Although limited in its intensity and potency, January’s rise in the Australian dollar’s exchange rate with the US dollar appears to have put paid to an early rise in interest rates in Australia. The rise of around 8% from early December to the end of January came about – as it so often does – because of global conditions, more than any Australian domestic factor.
In particular, the weakness of the US dollar – which given the apparent strength of the US economy is likely to prove short-lived at current levels – has played into higher commodity prices, which has helped keep the Australian dollar on an upward path for the last two months.
Although it is only a correlation, the chart below shows that the Australian dollar to Japanese Yen exchange rate is operating on a similar dynamic, but the same cannot be said of the exchange rate with the Euro.
To go straight to the dashboard and take a closer look at the data, click here
The pan-European economy continues in upswing, amidst what The Sydney Morning Herald’s Patrick Commins described as:
“…rapidly improving economic conditions [that] have fuelled expectations of a move away from extremely loose monetary policy conditions, including a potential for an end to quantitative easing.”

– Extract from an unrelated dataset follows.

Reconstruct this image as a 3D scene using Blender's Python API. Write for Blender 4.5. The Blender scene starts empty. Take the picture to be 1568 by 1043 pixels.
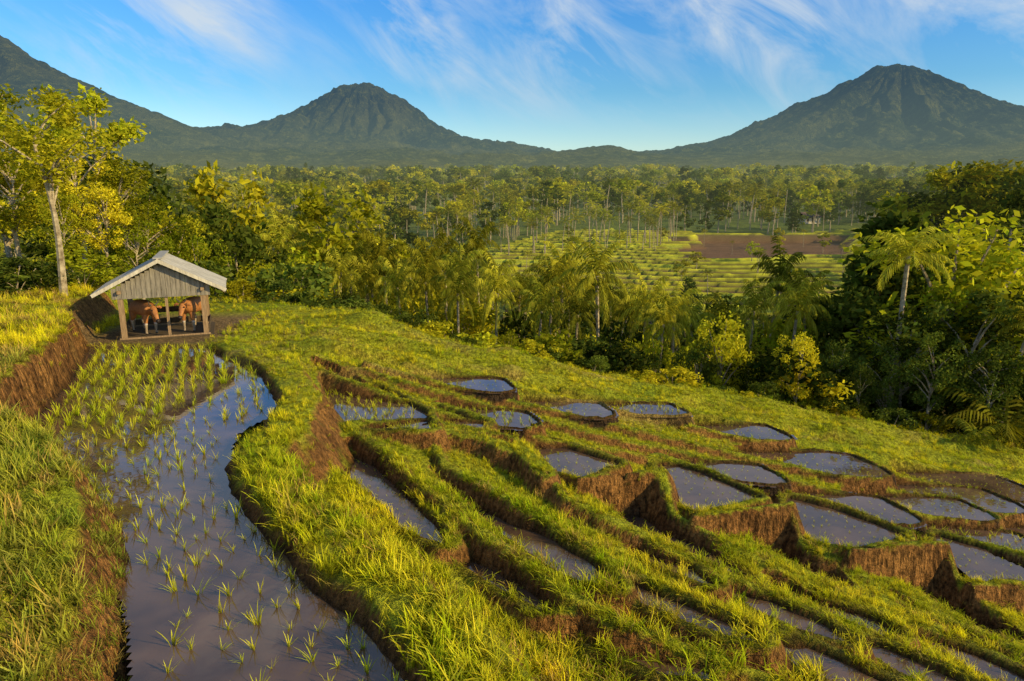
import bpy, math, numpy as np
from mathutils import Vector, Euler
rng = np.random.default_rng(7)
R = math.radians
scene = bpy.context.scene
for_vt = scene.view_settings
for_vt.view_transform = 'Standard'; for_vt.look = 'None'; for_vt.exposure = 0

# ---------------------------------------------------------------- world layout helpers: image pixel coordinates (u, v) unprojected to world positions
CAMZ = 5.0; PITCH = R(12.5); F = 1045.0
cp, sp = math.cos(PITCH), math.sin(PITCH)
def P(u, v, z):
    x = (u-784)/F; yc = -(v-521)/F
    d = (x, cp+yc*sp, -sp+yc*cp)
    t = (z-CAMZ)/d[2]
    return (d[0]*t, d[1]*t)
def plane_z(u, v, c=0.0):
    z = -1.5
    for _ in range(30): z = -.2*max(P(u, v, z)[0]+6, 0)+c
    return z
def tan_el(v):
    yc = -(v-521)/F
    return (-sp+yc*cp)/(cp+yc*sp)
def X_at(u, v, y):
    yc = -(v-521)/F
    return (u-784)/F/(cp+yc*sp)*y

def sm(a, b, x):
    t = np.clip((x-a)/(b-a), 0, 1); return t*t*(3-2*t)
def h2(ix, iy, s):
    n = np.sin(ix*127.1+iy*311.7+s*74.7)*43758.5453
    return n-np.floor(n)
def vn(x, y, s=0):
    xi = np.floor(x); yi = np.floor(y); fx = x-xi; fy = y-yi
    fx = fx*fx*(3-2*fx); fy = fy*fy*(3-2*fy)
    a = h2(xi, yi, s); b = h2(xi+1, yi, s); c = h2(xi, yi+1, s); d = h2(xi+1, yi+1, s)
    return (a*(1-fx)+b*fx)*(1-fy)+(c*(1-fx)+d*fx)*fy
def fbm(x, y, s=0, o=4):
    r = 0; a = .5; t = 0
    for i in range(o):
        r = r+a*vn(x*2**i, y*2**i, s+i*3.1); t += a; a *= .5
    return r/t

# ---------------------------------------------------------------- node helpers
def new_mat(name):
    m = bpy.data.materials.new(name); m.use_nodes = True
    nt = m.node_tree; nt.nodes.clear()
    return m, nt
def N(nt, t, **k):
    n = nt.nodes.new(t)
    for a, b in k.items(): setattr(n, a, b)
    return n
def mathn(nt, op, a, b=None, clamp=False):
    n = nt.nodes.new('ShaderNodeMath'); n.operation = op; n.use_clamp = clamp
    for i, s in enumerate((a, b)):
        if s is None: continue
        if isinstance(s, (int, float)): n.inputs[i].default_value = s
        else: nt.links.new(s, n.inputs[i])
    return n.outputs[0]
def mix(nt, fac, a, b, mode='MIX'):
    n = nt.nodes.new('ShaderNodeMix'); n.data_type = 'RGBA'; n.blend_type = mode
    for s, i in ((fac, 0), (a, 6), (b, 7)):
        if isinstance(s, (int, float)): n.inputs[i].default_value = s
        elif isinstance(s, tuple): n.inputs[i].default_value = (*s[:3], 1)
        else: nt.links.new(s, n.inputs[i])
    return n.outputs[2]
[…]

The European economy is; as Commins points out; still in an aggressive phase of quantitative easing or more open supply of money. It is languishing behind the US program of monetary policy tightening. That differential is flowing through into exchange rates.
The dilemma for the Reserve Bank of Australia is that a rising exchange rate is, by its own analysis, likely to lead to a slowing of the Australian economy, or at least a softening of growth, and prices growth, or inflation. Under those conditions, it is difficult for the RBA to commence increasing interest rates.
But, at the same time, US rates are rising, and at some point, even those in Europe will rise. Capital balances, especially for a nation like Australia that is somewhat reliant upon capital inflows, are disrupted by stubborn exchange rates.
This is not a disastrous situation for the Australian economy. Fundamentals are relatively strong and risks are moderate. But what is increasingly clear is that on a monetary policy front, the risk of suffering the unintended consequences of the rest of the world’s economic program are as present now as they were during the GFC.
The result of the recent speed bump is that Australian interest rates are now forecast to not commence rising until perhaps the middle of the year. Or not, as events will shape, and time will tell.